• [Supplied material]

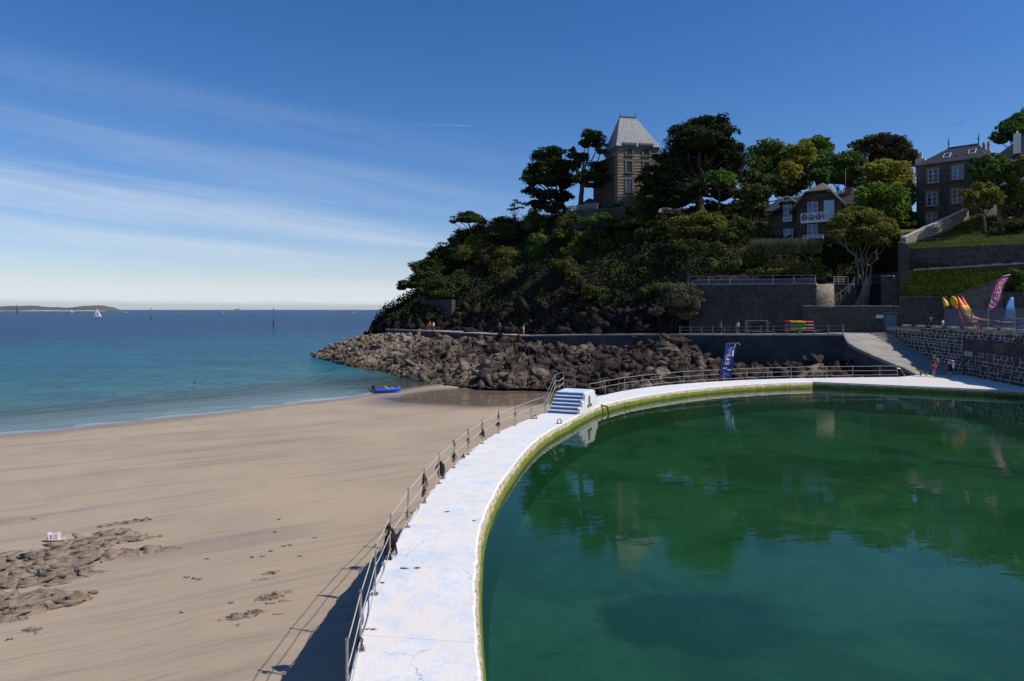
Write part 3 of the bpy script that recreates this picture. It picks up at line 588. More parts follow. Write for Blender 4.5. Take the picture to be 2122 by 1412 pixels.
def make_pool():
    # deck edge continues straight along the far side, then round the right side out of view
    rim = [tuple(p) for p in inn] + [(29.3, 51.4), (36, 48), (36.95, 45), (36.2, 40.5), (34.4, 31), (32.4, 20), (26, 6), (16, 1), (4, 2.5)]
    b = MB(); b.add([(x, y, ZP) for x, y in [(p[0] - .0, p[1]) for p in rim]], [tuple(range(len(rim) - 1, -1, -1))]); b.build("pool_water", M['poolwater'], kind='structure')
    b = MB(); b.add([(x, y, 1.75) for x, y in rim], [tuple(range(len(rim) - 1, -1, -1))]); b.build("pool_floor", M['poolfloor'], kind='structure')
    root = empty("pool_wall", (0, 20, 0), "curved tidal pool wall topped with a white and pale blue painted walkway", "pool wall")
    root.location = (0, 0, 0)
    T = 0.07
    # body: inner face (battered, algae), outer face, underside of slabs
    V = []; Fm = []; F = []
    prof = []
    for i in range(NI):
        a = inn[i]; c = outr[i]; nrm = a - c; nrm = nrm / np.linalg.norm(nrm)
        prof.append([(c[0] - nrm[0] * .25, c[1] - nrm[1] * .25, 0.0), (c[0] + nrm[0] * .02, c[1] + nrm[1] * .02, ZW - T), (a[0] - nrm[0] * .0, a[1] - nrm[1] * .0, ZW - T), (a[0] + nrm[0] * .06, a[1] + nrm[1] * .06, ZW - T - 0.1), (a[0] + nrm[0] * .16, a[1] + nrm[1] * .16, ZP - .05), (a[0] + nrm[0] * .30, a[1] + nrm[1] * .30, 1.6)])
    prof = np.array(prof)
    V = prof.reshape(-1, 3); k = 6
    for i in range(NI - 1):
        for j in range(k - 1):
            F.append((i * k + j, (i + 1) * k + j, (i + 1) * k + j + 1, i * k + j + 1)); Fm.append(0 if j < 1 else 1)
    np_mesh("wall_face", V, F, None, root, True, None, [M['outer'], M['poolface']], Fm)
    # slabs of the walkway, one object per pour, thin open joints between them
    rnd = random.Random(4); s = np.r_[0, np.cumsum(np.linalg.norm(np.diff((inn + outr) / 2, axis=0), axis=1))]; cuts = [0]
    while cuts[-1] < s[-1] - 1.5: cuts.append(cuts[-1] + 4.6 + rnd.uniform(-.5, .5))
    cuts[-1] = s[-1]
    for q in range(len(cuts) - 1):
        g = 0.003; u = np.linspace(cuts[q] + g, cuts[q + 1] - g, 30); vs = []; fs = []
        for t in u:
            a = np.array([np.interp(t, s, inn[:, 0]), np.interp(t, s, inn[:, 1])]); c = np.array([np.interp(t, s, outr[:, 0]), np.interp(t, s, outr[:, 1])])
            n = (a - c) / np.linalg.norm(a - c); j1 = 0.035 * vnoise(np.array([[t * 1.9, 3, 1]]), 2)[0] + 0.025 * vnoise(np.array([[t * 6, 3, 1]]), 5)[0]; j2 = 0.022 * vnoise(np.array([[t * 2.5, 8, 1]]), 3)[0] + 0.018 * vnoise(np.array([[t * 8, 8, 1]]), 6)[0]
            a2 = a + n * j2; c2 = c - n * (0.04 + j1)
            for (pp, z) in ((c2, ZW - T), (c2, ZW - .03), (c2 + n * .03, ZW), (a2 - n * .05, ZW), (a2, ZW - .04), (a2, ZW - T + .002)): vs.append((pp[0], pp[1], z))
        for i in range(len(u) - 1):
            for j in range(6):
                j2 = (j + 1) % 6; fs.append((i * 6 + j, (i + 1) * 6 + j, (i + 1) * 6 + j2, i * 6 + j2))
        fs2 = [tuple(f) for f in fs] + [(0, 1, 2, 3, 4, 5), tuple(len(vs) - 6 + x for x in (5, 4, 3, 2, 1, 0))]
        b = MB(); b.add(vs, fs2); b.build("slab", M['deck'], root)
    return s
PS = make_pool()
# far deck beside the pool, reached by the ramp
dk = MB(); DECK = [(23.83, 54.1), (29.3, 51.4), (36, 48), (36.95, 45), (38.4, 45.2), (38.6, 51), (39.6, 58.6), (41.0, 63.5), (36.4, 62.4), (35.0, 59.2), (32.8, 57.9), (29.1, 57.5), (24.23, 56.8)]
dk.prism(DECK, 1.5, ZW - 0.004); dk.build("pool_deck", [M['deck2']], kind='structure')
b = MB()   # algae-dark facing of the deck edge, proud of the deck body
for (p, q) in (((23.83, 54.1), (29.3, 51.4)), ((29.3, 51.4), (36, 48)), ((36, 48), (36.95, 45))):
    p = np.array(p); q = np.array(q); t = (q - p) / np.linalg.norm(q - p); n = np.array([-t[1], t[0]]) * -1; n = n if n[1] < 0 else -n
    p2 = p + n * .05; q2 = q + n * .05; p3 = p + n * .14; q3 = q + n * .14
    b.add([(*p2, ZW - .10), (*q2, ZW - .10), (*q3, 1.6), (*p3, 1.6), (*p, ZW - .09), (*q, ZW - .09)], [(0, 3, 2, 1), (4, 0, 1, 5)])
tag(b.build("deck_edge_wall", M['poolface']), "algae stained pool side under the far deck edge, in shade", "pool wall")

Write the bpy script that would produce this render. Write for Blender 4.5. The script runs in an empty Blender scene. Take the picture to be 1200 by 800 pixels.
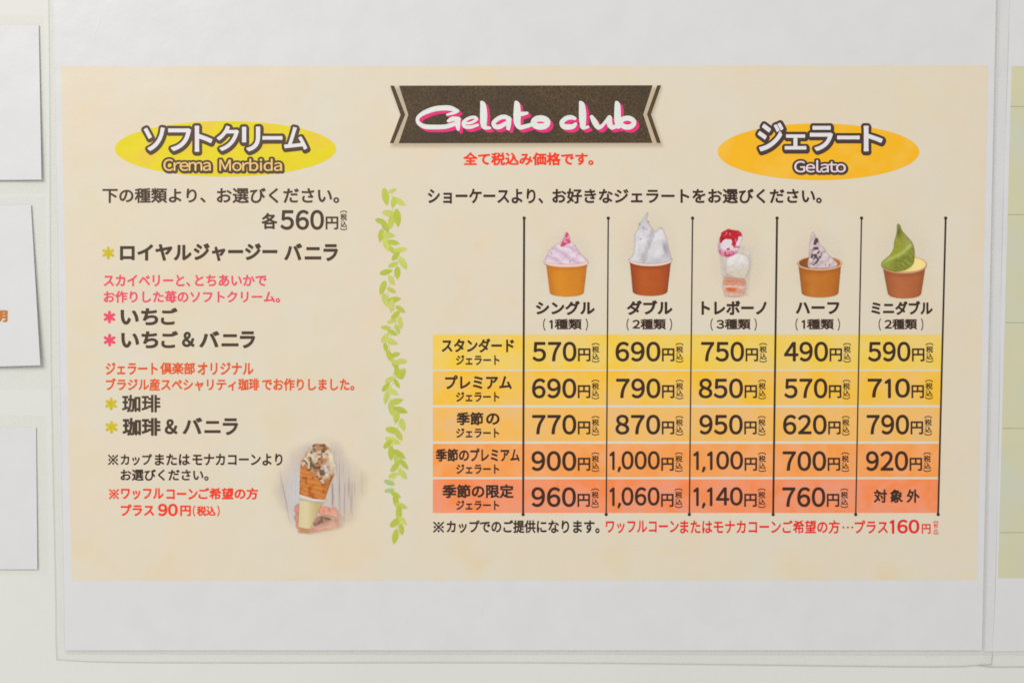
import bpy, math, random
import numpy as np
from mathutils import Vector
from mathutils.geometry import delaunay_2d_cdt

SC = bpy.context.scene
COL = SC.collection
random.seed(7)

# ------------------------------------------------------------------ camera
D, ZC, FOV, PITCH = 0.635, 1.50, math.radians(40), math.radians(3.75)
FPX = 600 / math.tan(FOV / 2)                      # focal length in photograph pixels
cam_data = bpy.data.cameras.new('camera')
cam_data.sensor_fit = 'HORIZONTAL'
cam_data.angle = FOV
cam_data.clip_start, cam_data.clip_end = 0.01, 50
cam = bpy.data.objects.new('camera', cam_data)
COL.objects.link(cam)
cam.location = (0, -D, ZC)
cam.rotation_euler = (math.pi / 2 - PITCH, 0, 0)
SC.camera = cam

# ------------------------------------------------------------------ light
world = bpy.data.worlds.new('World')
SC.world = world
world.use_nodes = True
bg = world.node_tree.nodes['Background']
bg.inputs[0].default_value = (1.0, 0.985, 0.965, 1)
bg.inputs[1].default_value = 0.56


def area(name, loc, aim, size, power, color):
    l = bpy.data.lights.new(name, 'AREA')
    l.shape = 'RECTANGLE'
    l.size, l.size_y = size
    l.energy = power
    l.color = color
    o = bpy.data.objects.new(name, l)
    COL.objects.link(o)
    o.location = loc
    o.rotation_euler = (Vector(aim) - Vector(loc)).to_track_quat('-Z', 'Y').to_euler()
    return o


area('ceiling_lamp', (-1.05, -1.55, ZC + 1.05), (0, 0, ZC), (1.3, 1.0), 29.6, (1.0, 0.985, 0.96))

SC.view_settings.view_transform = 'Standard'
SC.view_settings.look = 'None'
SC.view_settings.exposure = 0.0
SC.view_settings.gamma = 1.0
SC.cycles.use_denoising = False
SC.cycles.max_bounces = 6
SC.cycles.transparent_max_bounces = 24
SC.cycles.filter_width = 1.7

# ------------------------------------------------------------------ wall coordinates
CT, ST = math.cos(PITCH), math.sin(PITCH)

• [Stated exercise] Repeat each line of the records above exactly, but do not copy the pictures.

• [Full output]
Write part 3 of the bpy script that recreates this picture. It picks up at line 588. More parts follow. Write for Blender 4.5. Take the picture to be 2122 by 1412 pixels.
def make_pool():
    # deck edge continues straight along the far side, then round the right side out of view
    rim = [tuple(p) for p in inn] + [(29.3, 51.4), (36, 48), (36.95, 45), (36.2, 40.5), (34.4, 31), (32.4, 20), (26, 6), (16, 1), (4, 2.5)]
    b = MB(); b.add([(x, y, ZP) for x, y in [(p[0] - .0, p[1]) for p in rim]], [tuple(range(len(rim) - 1, -1, -1))]); b.build("pool_water", M['poolwater'], kind='structure')
    b = MB(); b.add([(x, y, 1.75) for x, y in rim], [tuple(range(len(rim) - 1, -1, -1))]); b.build("pool_floor", M['poolfloor'], kind='structure')
    root = empty("pool_wall", (0, 20, 0), "curved tidal pool wall topped with a white and pale blue painted walkway", "pool wall")
    root.location = (0, 0, 0)
    T = 0.07
    # body: inner face (battered, algae), outer face, underside of slabs
    V = []; Fm = []; F = []
    prof = []
    for i in range(NI):
        a = inn[i]; c = outr[i]; nrm = a - c; nrm = nrm / np.linalg.norm(nrm)
        prof.append([(c[0] - nrm[0] * .25, c[1] - nrm[1] * .25, 0.0), (c[0] + nrm[0] * .02, c[1] + nrm[1] * .02, ZW - T), (a[0] - nrm[0] * .0, a[1] - nrm[1] * .0, ZW - T), (a[0] + nrm[0] * .06, a[1] + nrm[1] * .06, ZW - T - 0.1), (a[0] + nrm[0] * .16, a[1] + nrm[1] * .16, ZP - .05), (a[0] + nrm[0] * .30, a[1] + nrm[1] * .30, 1.6)])
    prof = np.array(prof)
    V = prof.reshape(-1, 3); k = 6
    for i in range(NI - 1):
        for j in range(k - 1):
            F.append((i * k + j, (i + 1) * k + j, (i + 1) * k + j + 1, i * k + j + 1)); Fm.append(0 if j < 1 else 1)
    np_mesh("wall_face", V, F, None, root, True, None, [M['outer'], M['poolface']], Fm)
    # slabs of the walkway, one object per pour, thin open joints between them
    rnd = random.Random(4); s = np.r_[0, np.cumsum(np.linalg.norm(np.diff((inn + outr) / 2, axis=0), axis=1))]; cuts = [0]
    while cuts[-1] < s[-1] - 1.5: cuts.append(cuts[-1] + 4.6 + rnd.uniform(-.5, .5))
    cuts[-1] = s[-1]
    for q in range(len(cuts) - 1):
        g = 0.003; u = np.linspace(cuts[q] + g, cuts[q + 1] - g, 30); vs = []; fs = []
        for t in u:
            a = np.array([np.interp(t, s, inn[:, 0]), np.interp(t, s, inn[:, 1])]); c = np.array([np.interp(t, s, outr[:, 0]), np.interp(t, s, outr[:, 1])])
            n = (a - c) / np.linalg.norm(a - c); j1 = 0.035 * vnoise(np.array([[t * 1.9, 3, 1]]), 2)[0] + 0.025 * vnoise(np.array([[t * 6, 3, 1]]), 5)[0]; j2 = 0.022 * vnoise(np.array([[t * 2.5, 8, 1]]), 3)[0] + 0.018 * vnoise(np.array([[t * 8, 8, 1]]), 6)[0]
            a2 = a + n * j2; c2 = c - n * (0.04 + j1)
            for (pp, z) in ((c2, ZW - T), (c2, ZW - .03), (c2 + n * .03, ZW), (a2 - n * .05, ZW), (a2, ZW - .04), (a2, ZW - T + .002)): vs.append((pp[0], pp[1], z))
        for i in range(len(u) - 1):
            for j in range(6):
                j2 = (j + 1) % 6; fs.append((i * 6 + j, (i + 1) * 6 + j, (i + 1) * 6 + j2, i * 6 + j2))
        fs2 = [tuple(f) for f in fs] + [(0, 1, 2, 3, 4, 5), tuple(len(vs) - 6 + x for x in (5, 4, 3, 2, 1, 0))]
        b = MB(); b.add(vs, fs2); b.build("slab", M['deck'], root)
    return s
PS = make_pool()
# far deck beside the pool, reached by the ramp
dk = MB(); DECK = [(23.83, 54.1), (29.3, 51.4), (36, 48), (36.95, 45), (38.4, 45.2), (38.6, 51), (39.6, 58.6), (41.0, 63.5), (36.4, 62.4), (35.0, 59.2), (32.8, 57.9), (29.1, 57.5), (24.23, 56.8)]
dk.prism(DECK, 1.5, ZW - 0.004); dk.build("pool_deck", [M['deck2']], kind='structure')
b = MB()   # algae-dark facing of the deck edge, proud of the deck body
for (p, q) in (((23.83, 54.1), (29.3, 51.4)), ((29.3, 51.4), (36, 48)), ((36, 48), (36.95, 45))):
    p = np.array(p); q = np.array(q); t = (q - p) / np.linalg.norm(q - p); n = np.array([-t[1], t[0]]) * -1; n = n if n[1] < 0 else -n
    p2 = p + n * .05; q2 = q + n * .05; p3 = p + n * .14; q3 = q + n * .14
    b.add([(*p2, ZW - .10), (*q2, ZW - .10), (*q3, 1.6), (*p3, 1.6), (*p, ZW - .09), (*q, ZW - .09)], [(0, 3, 2, 1), (4, 0, 1, 5)])
tag(b.build("deck_edge_wall", M['poolface']), "algae stained pool side under the far deck edge, in shade", "pool wall")

Write the bpy script that would produce this render. Write for Blender 4.5. The script runs in an empty Blender scene. Take the picture to be 1200 by 800 pixels.
import bpy, math, random
import numpy as np
from mathutils import Vector
from mathutils.geometry import delaunay_2d_cdt

SC = bpy.context.scene
COL = SC.collection
random.seed(7)

# ------------------------------------------------------------------ camera
D, ZC, FOV, PITCH = 0.635, 1.50, math.radians(40), math.radians(3.75)
FPX = 600 / math.tan(FOV / 2)                      # focal length in photograph pixels
cam_data = bpy.data.cameras.new('camera')
cam_data.sensor_fit = 'HORIZONTAL'
cam_data.angle = FOV
cam_data.clip_start, cam_data.clip_end = 0.01, 50
cam = bpy.data.objects.new('camera', cam_data)
COL.objects.link(cam)
cam.location = (0, -D, ZC)
cam.rotation_euler = (math.pi / 2 - PITCH, 0, 0)
SC.camera = cam

# ------------------------------------------------------------------ light
world = bpy.data.worlds.new('World')
SC.world = world
world.use_nodes = True
bg = world.node_tree.nodes['Background']
bg.inputs[0].default_value = (1.0, 0.985, 0.965, 1)
bg.inputs[1].default_value = 0.56


def area(name, loc, aim, size, power, color):
    l = bpy.data.lights.new(name, 'AREA')
    l.shape = 'RECTANGLE'
    l.size, l.size_y = size
    l.energy = power
    l.color = color
    o = bpy.data.objects.new(name, l)
    COL.objects.link(o)
    o.location = loc
    o.rotation_euler = (Vector(aim) - Vector(loc)).to_track_quat('-Z', 'Y').to_euler()
    return o


area('ceiling_lamp', (-1.05, -1.55, ZC + 1.05), (0, 0, ZC), (1.3, 1.0), 29.6, (1.0, 0.985, 0.96))

SC.view_settings.view_transform = 'Standard'
SC.view_settings.look = 'None'
SC.view_settings.exposure = 0.0
SC.view_settings.gamma = 1.0
SC.cycles.use_denoising = False
SC.cycles.max_bounces = 6
SC.cycles.transparent_max_bounces = 24
SC.cycles.filter_width = 1.7

# ------------------------------------------------------------------ wall coordinates
CT, ST = math.cos(PITCH), math.sin(PITCH)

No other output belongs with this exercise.